## [Stated goal]
Search the data for the word "scene" and copy every line where it occurs.
──────────────────────────────
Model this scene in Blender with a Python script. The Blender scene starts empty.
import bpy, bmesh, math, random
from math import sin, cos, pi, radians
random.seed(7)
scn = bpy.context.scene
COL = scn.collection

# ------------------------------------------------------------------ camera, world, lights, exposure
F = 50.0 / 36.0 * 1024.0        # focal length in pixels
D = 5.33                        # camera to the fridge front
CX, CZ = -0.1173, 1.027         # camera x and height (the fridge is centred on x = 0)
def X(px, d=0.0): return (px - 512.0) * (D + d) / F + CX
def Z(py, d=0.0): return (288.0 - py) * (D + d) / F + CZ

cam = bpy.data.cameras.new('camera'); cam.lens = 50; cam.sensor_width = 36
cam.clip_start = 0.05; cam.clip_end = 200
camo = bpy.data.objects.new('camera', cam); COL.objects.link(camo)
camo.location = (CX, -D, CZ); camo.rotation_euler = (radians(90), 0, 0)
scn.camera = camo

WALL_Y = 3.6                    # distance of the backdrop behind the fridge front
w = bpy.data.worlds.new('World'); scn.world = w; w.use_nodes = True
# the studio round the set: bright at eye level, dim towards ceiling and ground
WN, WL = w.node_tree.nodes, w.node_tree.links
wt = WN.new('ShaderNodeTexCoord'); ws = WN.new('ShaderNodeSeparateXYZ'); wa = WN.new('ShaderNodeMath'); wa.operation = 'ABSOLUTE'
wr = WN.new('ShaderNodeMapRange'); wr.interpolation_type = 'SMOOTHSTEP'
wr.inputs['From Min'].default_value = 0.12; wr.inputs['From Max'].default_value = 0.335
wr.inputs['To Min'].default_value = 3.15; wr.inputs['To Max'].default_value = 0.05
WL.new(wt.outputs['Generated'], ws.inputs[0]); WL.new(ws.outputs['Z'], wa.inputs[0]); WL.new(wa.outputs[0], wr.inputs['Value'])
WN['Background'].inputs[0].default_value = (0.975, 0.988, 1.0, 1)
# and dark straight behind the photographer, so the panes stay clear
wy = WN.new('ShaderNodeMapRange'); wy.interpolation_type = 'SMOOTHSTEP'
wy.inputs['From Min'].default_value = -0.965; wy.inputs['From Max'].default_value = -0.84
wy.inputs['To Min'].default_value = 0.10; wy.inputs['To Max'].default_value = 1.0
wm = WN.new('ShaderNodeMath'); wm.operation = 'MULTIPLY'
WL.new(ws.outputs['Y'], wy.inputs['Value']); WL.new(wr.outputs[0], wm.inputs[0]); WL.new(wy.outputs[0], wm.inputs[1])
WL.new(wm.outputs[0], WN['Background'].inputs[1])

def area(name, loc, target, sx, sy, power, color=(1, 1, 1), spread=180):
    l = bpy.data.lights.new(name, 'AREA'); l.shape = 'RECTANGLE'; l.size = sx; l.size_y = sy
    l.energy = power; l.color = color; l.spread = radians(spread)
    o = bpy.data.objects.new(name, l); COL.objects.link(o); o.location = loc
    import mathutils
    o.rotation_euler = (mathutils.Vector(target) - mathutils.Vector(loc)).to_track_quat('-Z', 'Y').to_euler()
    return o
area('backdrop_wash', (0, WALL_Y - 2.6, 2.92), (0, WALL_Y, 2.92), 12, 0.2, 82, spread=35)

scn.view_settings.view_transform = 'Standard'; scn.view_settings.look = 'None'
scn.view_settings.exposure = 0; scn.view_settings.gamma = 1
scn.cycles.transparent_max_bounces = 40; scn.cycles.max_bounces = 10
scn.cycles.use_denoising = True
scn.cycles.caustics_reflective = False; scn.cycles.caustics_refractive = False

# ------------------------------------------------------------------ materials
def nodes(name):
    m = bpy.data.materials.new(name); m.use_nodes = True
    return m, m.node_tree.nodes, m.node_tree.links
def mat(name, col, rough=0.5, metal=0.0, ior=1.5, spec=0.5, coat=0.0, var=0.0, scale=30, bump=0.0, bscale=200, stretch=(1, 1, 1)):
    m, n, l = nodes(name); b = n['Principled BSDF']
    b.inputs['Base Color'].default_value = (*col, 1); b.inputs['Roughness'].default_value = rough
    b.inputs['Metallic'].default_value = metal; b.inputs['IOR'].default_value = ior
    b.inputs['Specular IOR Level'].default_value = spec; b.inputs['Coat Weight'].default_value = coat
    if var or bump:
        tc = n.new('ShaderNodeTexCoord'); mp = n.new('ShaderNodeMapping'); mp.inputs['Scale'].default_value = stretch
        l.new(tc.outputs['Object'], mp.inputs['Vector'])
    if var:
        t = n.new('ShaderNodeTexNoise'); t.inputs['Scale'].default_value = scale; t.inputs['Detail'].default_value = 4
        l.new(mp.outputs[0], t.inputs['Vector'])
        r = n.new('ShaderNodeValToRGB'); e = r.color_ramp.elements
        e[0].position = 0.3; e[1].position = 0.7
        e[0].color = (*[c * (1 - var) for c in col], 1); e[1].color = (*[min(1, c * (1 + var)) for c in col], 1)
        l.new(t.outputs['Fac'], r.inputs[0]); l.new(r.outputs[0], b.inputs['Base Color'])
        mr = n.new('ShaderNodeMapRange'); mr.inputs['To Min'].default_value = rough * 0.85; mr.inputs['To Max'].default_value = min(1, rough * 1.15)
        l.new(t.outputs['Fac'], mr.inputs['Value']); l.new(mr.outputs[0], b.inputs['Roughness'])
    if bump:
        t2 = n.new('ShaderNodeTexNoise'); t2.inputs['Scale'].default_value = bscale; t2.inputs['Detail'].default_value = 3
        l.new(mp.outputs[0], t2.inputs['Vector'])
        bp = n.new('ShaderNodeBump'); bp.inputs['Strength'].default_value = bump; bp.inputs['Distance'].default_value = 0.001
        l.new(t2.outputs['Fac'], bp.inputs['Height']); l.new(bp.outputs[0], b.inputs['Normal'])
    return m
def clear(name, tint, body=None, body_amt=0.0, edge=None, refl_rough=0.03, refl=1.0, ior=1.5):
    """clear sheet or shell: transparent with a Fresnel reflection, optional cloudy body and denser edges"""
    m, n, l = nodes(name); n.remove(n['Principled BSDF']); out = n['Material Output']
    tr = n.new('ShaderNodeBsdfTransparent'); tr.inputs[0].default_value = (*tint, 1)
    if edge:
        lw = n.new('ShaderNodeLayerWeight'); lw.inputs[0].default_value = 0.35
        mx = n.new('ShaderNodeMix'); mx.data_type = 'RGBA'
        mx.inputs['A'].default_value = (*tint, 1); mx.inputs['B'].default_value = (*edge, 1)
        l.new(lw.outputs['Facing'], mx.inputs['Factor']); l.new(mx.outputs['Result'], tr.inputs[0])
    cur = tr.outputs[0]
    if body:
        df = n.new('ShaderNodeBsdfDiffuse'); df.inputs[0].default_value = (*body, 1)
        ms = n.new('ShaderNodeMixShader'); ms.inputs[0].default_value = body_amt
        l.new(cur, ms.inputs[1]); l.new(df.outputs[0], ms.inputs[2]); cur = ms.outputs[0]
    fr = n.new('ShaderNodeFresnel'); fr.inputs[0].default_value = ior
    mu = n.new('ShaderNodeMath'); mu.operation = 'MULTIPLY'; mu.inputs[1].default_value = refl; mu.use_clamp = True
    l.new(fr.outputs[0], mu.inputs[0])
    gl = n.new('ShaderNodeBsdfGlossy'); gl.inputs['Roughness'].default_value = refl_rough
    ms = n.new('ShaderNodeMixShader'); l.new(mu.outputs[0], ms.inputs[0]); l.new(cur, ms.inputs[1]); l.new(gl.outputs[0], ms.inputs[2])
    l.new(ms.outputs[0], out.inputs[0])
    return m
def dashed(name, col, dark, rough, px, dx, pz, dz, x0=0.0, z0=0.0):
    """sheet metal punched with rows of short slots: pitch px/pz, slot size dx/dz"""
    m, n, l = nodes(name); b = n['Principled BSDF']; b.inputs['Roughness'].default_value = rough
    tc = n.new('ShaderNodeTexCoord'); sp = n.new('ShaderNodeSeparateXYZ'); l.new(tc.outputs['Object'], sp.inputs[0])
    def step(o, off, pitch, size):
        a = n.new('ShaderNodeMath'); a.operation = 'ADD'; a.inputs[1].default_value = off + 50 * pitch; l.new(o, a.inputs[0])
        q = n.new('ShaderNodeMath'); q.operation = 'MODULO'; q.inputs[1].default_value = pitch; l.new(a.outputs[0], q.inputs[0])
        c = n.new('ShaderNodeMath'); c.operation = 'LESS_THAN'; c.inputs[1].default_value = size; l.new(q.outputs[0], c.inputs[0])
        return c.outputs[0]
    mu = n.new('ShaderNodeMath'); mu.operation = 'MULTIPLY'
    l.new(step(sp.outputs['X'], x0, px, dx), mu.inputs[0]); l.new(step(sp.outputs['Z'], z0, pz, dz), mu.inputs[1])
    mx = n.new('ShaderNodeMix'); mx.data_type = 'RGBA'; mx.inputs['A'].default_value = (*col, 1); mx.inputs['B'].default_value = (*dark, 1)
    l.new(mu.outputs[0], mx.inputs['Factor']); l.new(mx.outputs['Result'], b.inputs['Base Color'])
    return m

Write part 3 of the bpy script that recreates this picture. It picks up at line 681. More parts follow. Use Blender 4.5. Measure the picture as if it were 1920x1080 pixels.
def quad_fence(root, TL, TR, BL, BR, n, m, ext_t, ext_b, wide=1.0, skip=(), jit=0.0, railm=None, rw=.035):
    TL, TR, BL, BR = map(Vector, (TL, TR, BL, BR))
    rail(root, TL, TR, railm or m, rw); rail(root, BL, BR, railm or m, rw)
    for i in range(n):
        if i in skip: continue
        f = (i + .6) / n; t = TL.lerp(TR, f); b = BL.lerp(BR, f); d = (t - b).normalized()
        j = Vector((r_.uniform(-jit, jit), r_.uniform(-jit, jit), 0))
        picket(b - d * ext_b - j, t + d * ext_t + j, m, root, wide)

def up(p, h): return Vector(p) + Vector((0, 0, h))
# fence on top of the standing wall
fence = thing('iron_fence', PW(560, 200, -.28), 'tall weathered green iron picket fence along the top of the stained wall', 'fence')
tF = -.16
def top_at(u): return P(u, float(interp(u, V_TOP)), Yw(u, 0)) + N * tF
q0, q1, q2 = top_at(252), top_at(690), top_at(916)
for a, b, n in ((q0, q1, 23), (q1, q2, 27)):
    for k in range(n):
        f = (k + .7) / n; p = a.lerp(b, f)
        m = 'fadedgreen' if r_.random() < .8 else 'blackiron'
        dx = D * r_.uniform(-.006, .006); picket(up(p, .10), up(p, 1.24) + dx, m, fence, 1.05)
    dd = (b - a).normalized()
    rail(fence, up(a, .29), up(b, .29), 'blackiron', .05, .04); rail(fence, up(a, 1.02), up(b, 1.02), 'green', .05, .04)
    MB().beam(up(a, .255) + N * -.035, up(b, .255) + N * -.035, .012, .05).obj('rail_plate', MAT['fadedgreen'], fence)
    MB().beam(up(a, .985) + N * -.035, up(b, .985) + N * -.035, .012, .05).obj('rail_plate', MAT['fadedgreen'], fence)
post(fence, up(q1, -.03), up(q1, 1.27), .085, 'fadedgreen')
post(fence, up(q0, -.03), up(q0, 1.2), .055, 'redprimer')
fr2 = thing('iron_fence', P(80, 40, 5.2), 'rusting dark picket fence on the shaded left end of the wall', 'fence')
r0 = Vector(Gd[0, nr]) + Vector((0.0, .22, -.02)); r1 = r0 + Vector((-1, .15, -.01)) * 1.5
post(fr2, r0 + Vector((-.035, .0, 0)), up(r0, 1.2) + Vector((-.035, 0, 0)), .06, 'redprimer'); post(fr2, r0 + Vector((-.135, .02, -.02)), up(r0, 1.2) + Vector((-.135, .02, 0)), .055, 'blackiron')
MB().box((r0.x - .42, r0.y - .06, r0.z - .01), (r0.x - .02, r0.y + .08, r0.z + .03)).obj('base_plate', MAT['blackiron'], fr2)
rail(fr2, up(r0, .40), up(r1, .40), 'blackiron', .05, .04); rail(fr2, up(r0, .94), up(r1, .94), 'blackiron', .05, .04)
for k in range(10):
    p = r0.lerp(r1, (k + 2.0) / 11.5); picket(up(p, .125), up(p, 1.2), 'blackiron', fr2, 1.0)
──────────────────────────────
## [Task response]
Model this scene in Blender with a Python script. The Blender scene starts empty.
scn = bpy.context.scene